Antoni Macierewicz zauważył, że sprawy związane z dowodzeniem jak dotąd bagatelizowano, bo nikt nie spodziewał się zagrożenia. „Dzisiaj sytuacja jest zupełnie inna i żołnierz musi wiedzieć, kto będzie nim dowodził w razie zagrożenia w razie kryzysu. Takiej wiedzy do dzisiaj nie ma. Nie ma jasnego planu, kto będzie pełnił funkcje dowódcze” – powiedział Macierewicz na konferencji prasowej.

PiS chce, by Polska wróciła do systemu, w którym obowiązek dowodzenia spoczywa na Szefie Sztabu Generalnego Wojska Polskiego.

Antoni Macierewicz wskazał też, że nasze wojsko posiada jednostki wojskowe na najwyższym poziomie. Wiele spraw trzeba jednak zmienić, np. kwestię Narodowych Sił Rezerwowych.

Poseł Marek Opioła z sejmowej komisji ds. służb specjalnych uważa ponadto, że ogromny bałagan panuje wśród wojsk specjalnych. Jest to efekt rządowej reformy.

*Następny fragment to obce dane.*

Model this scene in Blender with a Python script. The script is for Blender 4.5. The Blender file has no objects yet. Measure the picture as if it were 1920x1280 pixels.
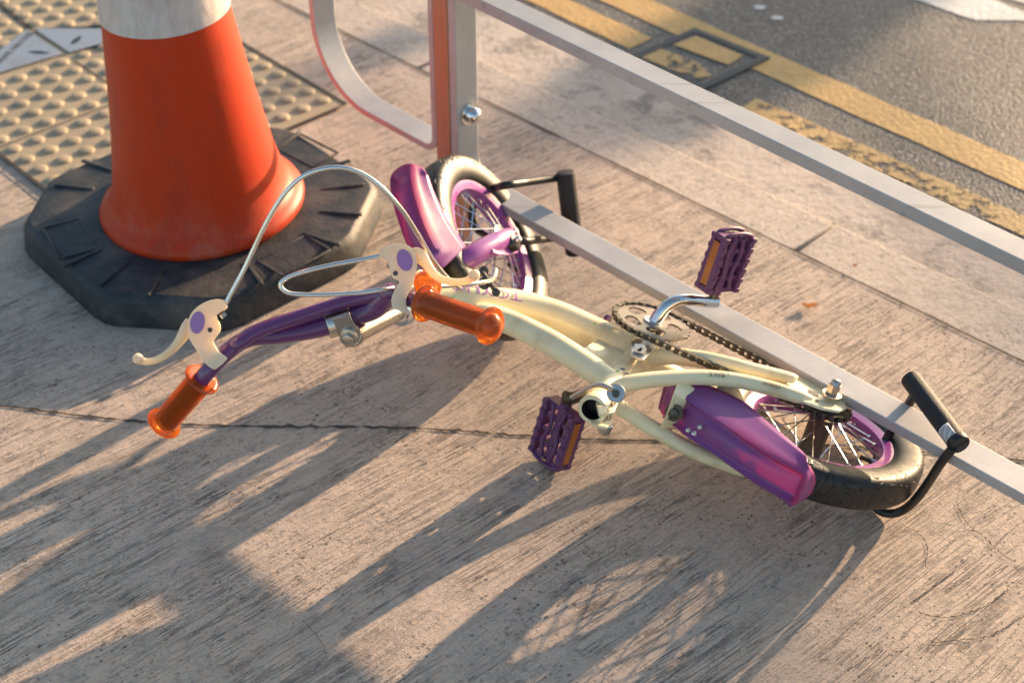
import bpy, bmesh, math, random
from mathutils import Vector as V, Matrix, noise
import numpy as np
random.seed(7)
sc = bpy.context.scene
C = sc.collection
R_ = math.radians
# ------------------------------------------------------------------ camera
F = 2960.0; TH = R_(37.6); H = 1.5
cam = bpy.data.cameras.new('camera'); camo = bpy.data.objects.new('camera', cam); C.objects.link(camo)
camo.location = (0, 0, H); camo.rotation_euler = (R_(90) - TH, 0, 0)
cam.sensor_width = 36; cam.lens = F / 1920 * 36; cam.clip_start = .05; cam.clip_end = 300
cam.dof.use_dof = True; cam.dof.focus_distance = 1.96; cam.dof.aperture_fstop = 4.5
sc.camera = camo
# ------------------------------------------------------------------ light
EL = R_(10.9); AZ = V((.706, .708, 0)).normalized()
SUN = V((AZ.x * math.cos(EL), AZ.y * math.cos(EL), math.sin(EL)))
w = bpy.data.worlds.new('World'); sc.world = w; w.use_nodes = True
nt = w.node_tree; bg = nt.nodes['Background']
sk = nt.nodes.new('ShaderNodeTexSky'); sk.sky_type = 'NISHITA'; sk.sun_disc = False
sk.sun_elevation = EL; sk.sun_rotation = R_(45); sk.dust_density = 2.0; sk.ozone_density = 1.5
wb = nt.nodes.new('ShaderNodeMix'); wb.data_type = 'RGBA'; wb.blend_type = 'MULTIPLY'; wb.inputs[0].default_value = 1; wb.inputs[7].default_value = (1.02, 1.0, .95, 1)   # camera white balance (warm), sky and sun alike
nt.links.new(sk.outputs[0], wb.inputs[6]); nt.links.new(wb.outputs[2], bg.inputs[0]); bg.inputs[1].default_value = .13
sl = bpy.data.lights.new('sun', 'SUN'); sl.energy = 5.0; sl.angle = R_(.55); sl.color = (1.0, .70, .44)
slo = bpy.data.objects.new('sun', sl); C.objects.link(slo); slo.rotation_euler = SUN.to_track_quat('Z', 'Y').to_euler()
vs = sc.view_settings; vs.view_transform = 'Standard'; vs.look = 'None'; vs.gamma = 1; vs.exposure = 1.30
# ------------------------------------------------------------------ geometry of the place
CAM = V((0, 0, H))
def ray(px, py):
    u = (px - 960) / F; v = (640 - py) / F
    return V((u, math.cos(TH) + v * math.sin(TH), -math.sin(TH) + v * math.cos(TH)))
def P(px, py, z=0.0):
    d = ray(px, py); return CAM + d * ((z - H) / d.z)
def RD(px, py, D): return CAM + ray(px, py) * D            # point at camera depth D
def depth(p): return p.y * math.cos(TH) - (p.z - H) * math.sin(TH)
def onp(px, py, n, c, off=0):
    d = ray(px, py); return CAM + d * ((off - n.dot(CAM - c)) / n.dot(d))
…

„Dowództwo wojsk specjalnych zostało zlikwidowane i rozczłonkowane na dwa dowództwa. Wówczas powstało coś w rodzaju „małego dowództwa sił specjalnych” podległego dowódcy operacyjnemu. Okazuje się jednak, że ten twór funkcjonował jedynie przez trzy dni, a po tym czasie został zlikwidowany. Naszą wątpliwość budzi, dlaczego to ciało funkcjonowało jedynie przez trzy dni?” – mówił Opioła.